INCREASINGLY, SCHOLARLY JOURNALS are published electronically. What will it take to keep them accessible electronically in perpetuity? Can the property rights of publishers, the access responsibilities of libraries, and the reliability assurances that scholars need be reconciled in agreements to create archives of electronic journals? Seven major libraries are receiving grants from The Andrew W. Mellon Foundation to plan solutions. The new Mellon Electronic Journal Archiving Program recently awarded up to $150,000 each to the New York Public Library and the university libraries of Cornell, Harvard, MIT, University of Pennsylvania, Stanford, and Yale. The Council on Library and Information Resources, the Digital Library Federation, and the Coalition for Networked Information helped develop this program and will continue to assist it. Yale, Harvard, and the University of Pennsylvania will work with individual publishers on archiving the range of their electronic journals. Cornell and the New York Public Library will work on archiving journals in specific disciplines. MIT's project involves archiving "dynamic" e-journals that change frequently, and Stanford's involves software testing.
ON JANUARY 22, CLIR convened a group to review plans for a study of the state of preservation programs in American college and research libraries (see CLIR Issues, JanuaryFebruary 2001, for more information). Representatives from several organizations met with Anne Kenney and Deanna Marcum of CLIR to discuss the details of the study and to agree on next steps. They included Andrew Hart of the American Library Association, Mary Case and Nancy Gwinn of the Association of Research Libraries (ARL), Will Bridegam from the Oberlin Group, Pat Wand and Connie McCarthy from the University Libraries Group, and library educator Ellen Cunningham-Kruppa. All of the organizations represented at the meeting endorsed the study, and planning group members offered useful suggestions about other groups that may be interested in participating in it. For example, they recommended adding more representation from public institutions. In keeping with this suggestion, Catherine Murray-Rust, Associate University Librarian, Oregon State University, was invited to join the group as a representative of the major non-ARL land-grant universities. The group agreed to help survey 123 non-ARL public and private institutions with an interest in preservation. The survey will seek to identify what types of preservation activities (including digital preservation) are being carried out, as well as what projects are under way to digitize collections. It will also ask responding institutions for information on matters such as size, staffing, and budget. The survey will be designed to yield data that can be compared with the statistics that ARL gathers annually from its member institutions. Survey statistics from 125 ARL institutions, combined with the results from the 123 non-ARL institutions surveyed, will provide a broad representation of preservation activity on U.S. campuses. After the survey is complete, group members will select 20 institutions, both ARL and non-ARL, at which to conduct in-depth, on-site interviews that will provide a fuller picture of the state of preservation and preservation needs in academic libraries. The findings of the study will be published in a joint report. The planning group agreed to join CLIR in seeking the funds needed to carry out the study. CLIR has submitted a proposal to a funding agency on behalf of itself, ARL, the University Libraries Group, and the Regional Alliance for Preservation.

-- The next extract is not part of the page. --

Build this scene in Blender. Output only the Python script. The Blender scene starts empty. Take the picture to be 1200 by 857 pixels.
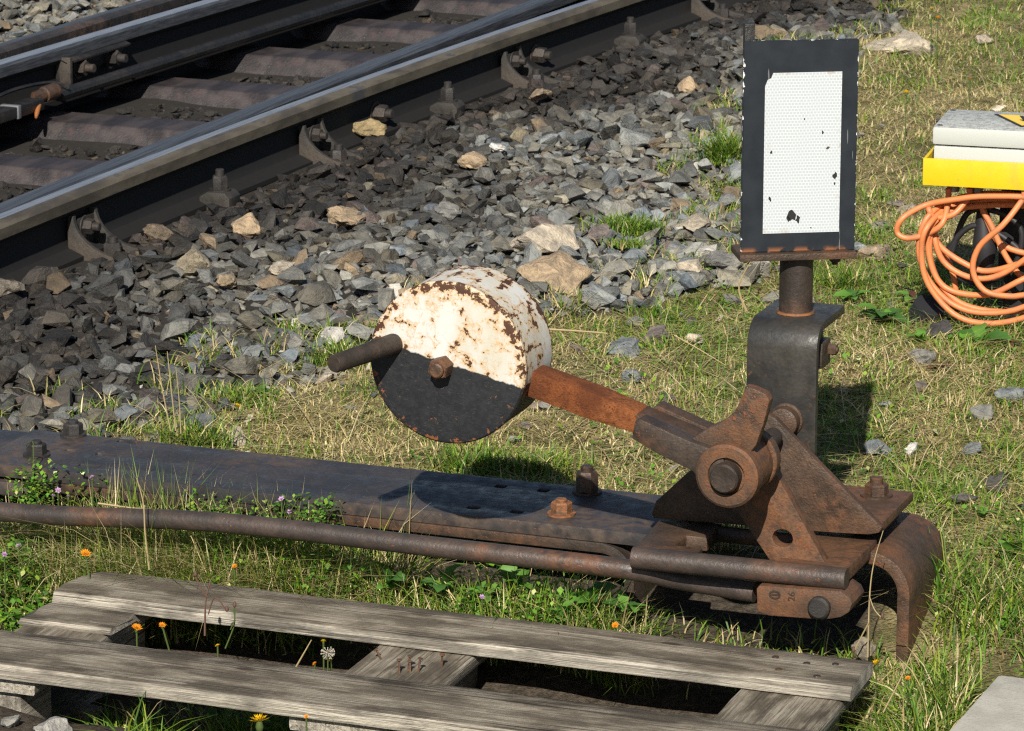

FIFTY-FIVE INDIVIDUALS, representing a balance of librarians, information technologists, faculty, and administrators from institutions of higher education, have been selected for participation in the 2001 Frye Leadership Institute. The Institute will be held June 3-15 at Emory University in Atlanta, Georgia. The members of this year's class come from community colleges, liberal arts colleges, comprehensive universities, and research institutions. Two participants are from institutions abroad. The candidates were selected from a very strong pool of 160 applicants.